As providências contra a violação de direitos podem ser tomadas como notificações, afastamento de agressores, e, principalmente, a conscientização.
“Durante o trabalho, promovemos também o acolhimento, a escuta e a orientação durante a operação itinerante, e as demandas espontâneas que surgiram durante os escritórios”, esclareceu a assistente social Viviane Bertola.
Miracema
O projeto Miracema busca mobilizar as comunidades ribeirinhas e distritais para questões relacionadas à prevenção, defesa e responsabilização de violação de direitos contra crianças e adolescentes, principalmente à violência sexual. O Projeto prevê ações com profissionais que compõem a equipe de saúde da família, educação, segurança pública, líderes comunitários e religiosos, responsáveis legais das crianças e adolescentes e do público infanto-juvenil em rodas de conversa em escolas locais.
Entrega protegida
Outro tema abordado foi a Entrega Voluntária de Filhos para Adoção, projeto desenvolvido pelo NUPS atendendo resolução nº 190 do CNJ. Por meio desse mecanismo pretente-se evitar a prática de abandono ilegal de crianças, proporcionando uma solução responsável e legal para os pais que não desejam permanecer com a guarda dos filhos.
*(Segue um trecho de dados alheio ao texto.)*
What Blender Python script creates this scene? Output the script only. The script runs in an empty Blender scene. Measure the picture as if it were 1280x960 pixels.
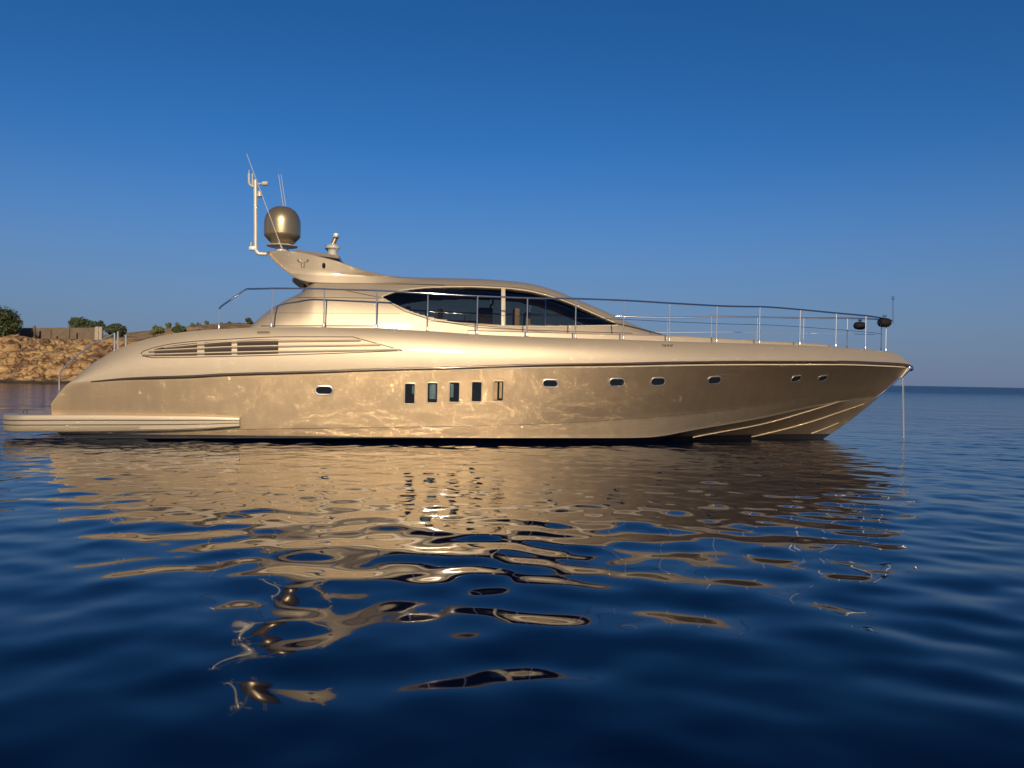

A equipe visitou escolas e unidades básicas de saúde – UBS nos distritos percorridos. Nas UBS foi feita uma roda de conversa com os profissionais de saúde sobre a importância e necessidade da notificação de violência contra crianças e adolescentes e sobre a Entrega Protegida, bem como distribuição de material informativo sobre os serviços oferecidos em Porto Velho/RO, contendo orientações e contatos relevantes sobre onde buscar ajuda em situações de desproteção de crianças e adolescentes.
Relatório
Em cinco dias a equipe psicossocial totalizou cerca de 400 atendimentos nos distritos de Jaci-Paraná, Abunã, Nova Califórnia, Extrema e Vista Alegre do Abunã, percorrendo aproximadamente 656 km.
No relatório final produzido por profissionais destaca-se que em praticamente todos os distritos há relatos de violência sexual contra crianças e adolescentes e o medo de represálias em relação à denúncia.
“Torna-se indispensável para que o conhecimento e as atividades preventivas e educativas fortaleçam as redes sociais e comunitárias, de modo que consigam humanizar-se pelo diálogo e considerar as vicissitudes que permeiam as reveladas de direito, sendo o Poder Judiciário um propulsor de garantias de direitos”, concluiu a equipe.
Para a juíza Kerley Alcântara, o trabalho é relevante pois, nessas comunidades, ocorrem muitos casos de violência de natureza sexual. “Essas localidades têm uma eficácia policial bem pequena, o que dificulta a coerção. Temos meninas de 12 anos vivendo conjugalmente com um adulto, ou seja, crime de estupro naturalizado naquela comunidade, uma vez que há uma cultura desses relacionamentos precoces, retirando dessa criança/adolescente o direito a uma infância saudável. Muitas vezes, em razão desse “casamento”, são afastadas da escola, retiradas do convívio social decorrentes da própria infância”, explicou a magistrada.